欧米を中心に教育・演奏両面で国際的な活躍を続けるヴァイオリニスト森悠子氏を音楽監督とする長岡京室内アンサンブルをお迎えして、生命誌研究館ならではの、一流の音の響きを来場者の方々に楽しんで頂きました。本作はその記録映像です。演奏会のタイトルにある「節人(ときんど)先生」とは、もちろん当館初代館長の岡田節人先生のこと。「科学を演奏する」生命誌研究館の活動を礎を築き、2017年1月17日に逝去された節人先生へ、今も当館に流れ続けているこのフレーバーを「いのちの響き」としてお届けしたいとの思いから演奏会は開催されました。

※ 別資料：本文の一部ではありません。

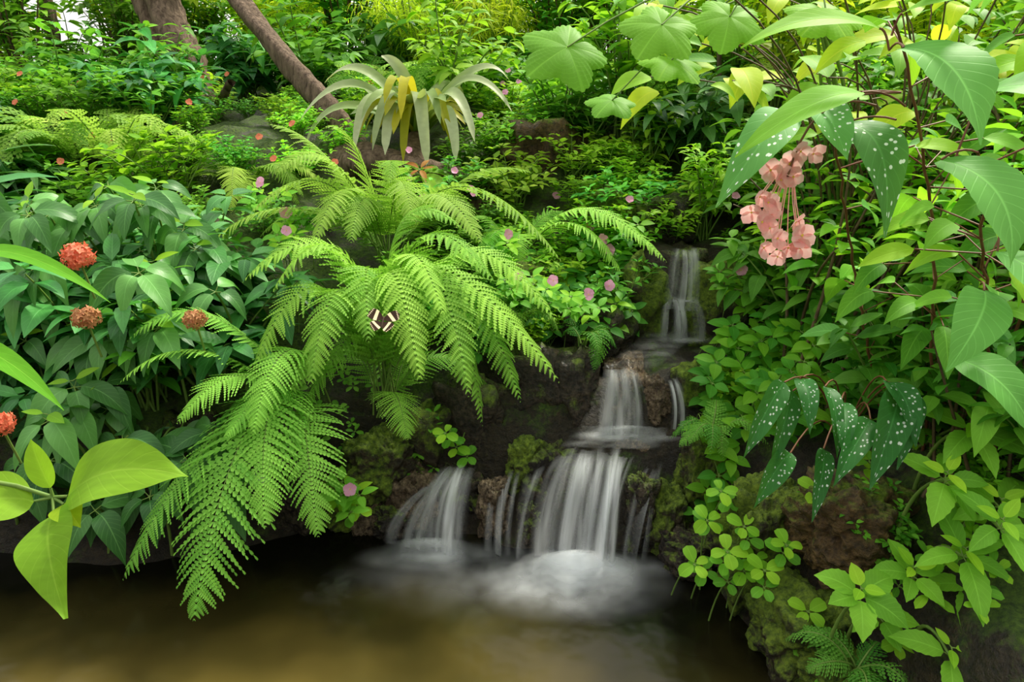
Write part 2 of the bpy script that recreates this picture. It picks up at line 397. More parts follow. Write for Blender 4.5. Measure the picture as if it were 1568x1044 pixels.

演奏会のモチーフは「生命誌マンダラ」です。始まりは一つの細胞、受精卵から発生が進む生きものの体は、細胞社会として一つの秩序(個体)を生きてゆきます。そのディベロップ(発生・展開)の過程を、森悠子が選曲と演奏で表現。冒頭、ビーバーのパッサカリア ト長調は、石上真由子によるヴァイオリン・ソロ。五度調整の古典的な宗教音楽に、会場から「音の透明度が素晴らしかった。岡田先生への祈りのように感じました」との声も。
2曲目モーツァルト(2つのヴァイオリンのための12の二重奏曲 op.70-1 より第1楽章 Allegro moderato)に続き森と中村のトーク。前日リハーサルにも立ち会った中村が、このホールで最もよい音の響きを生み出すポジションを瞬時に探り当てた森への驚きを伝えると「エクテ ! 」と、フランスで体で学んだ音を聴くことの大切さを語り、「マンダラ」から着想した選曲へと話題は進みます。途中、節人先生が好きだった「愛の挨拶」への言及から、即興演奏で石上もトークに参加。ラヴェルの紹介では、音楽も印象派は点描ですと、ヴァイオリンの実演を交え、音の「粒」が連なり旋律になる時、濁りを含む豊かな音色が生み出されるという話に会場は沸きました。続く演奏は、ラヴェルの弦楽四重奏曲 ヘ長調から、第1楽章(Allegro moderato)と第2楽章(Assez vif. Très rythmé)。アンコール曲は、モーツァルトの「2つのヴァイオリンのための12の二重奏曲」第2楽章でした。
2017年6月3 日(土)JT生命誌研究館 展示ホールにて収録
紹介資料
クレジット
出演者:中村桂子(現JT生命誌研究館名誉館長、お話)
長岡京室内アンサンブル 森悠子(音楽監督,Vn.)・石上真由子(Vn.)・長瀬大観(Vn.)・ 野澤匠(Va.)・中島紗理(Vc.)
ご覧いただいた来館者の方から寄せられたご感想
- とても良い響きの空間。すばらしかった。 ・ビーバーからモーツァルト、ラヴェルと移っていった音楽。音の粒子を ”聴くこと” の大切さが心に響ききました。トークは未知の世界へ導かれ、若い4人の演奏に生命を頂きました。
- すばらしい空気の中ですばらしい響き、重なる音の深み、聴かせていただきました。音は生命だと感じます。
- 生命と音楽のマンダラ、いい出会いをいただきました。
- 息遣いまできこえる空間でのコンサートは贅沢な時間でした。お話ももっと聞きたかった。
- こんなに素敵なアンサンブルが近くにあるとは知りませんでした。音楽が、音の「粒」の連なりから、そして生きものが「細胞」からなる、というBRHらしいお話が聞けたのも楽しかったです。
- このホールで色々な、文化的な催しが開かれることを地元の人間としてうれしく思います。生物(生命)と芸術(美術・音楽)に「共通」があって、ハーモニーしているということを、具体的に音楽を聞きながら体現できました。すばらしいことだと思います。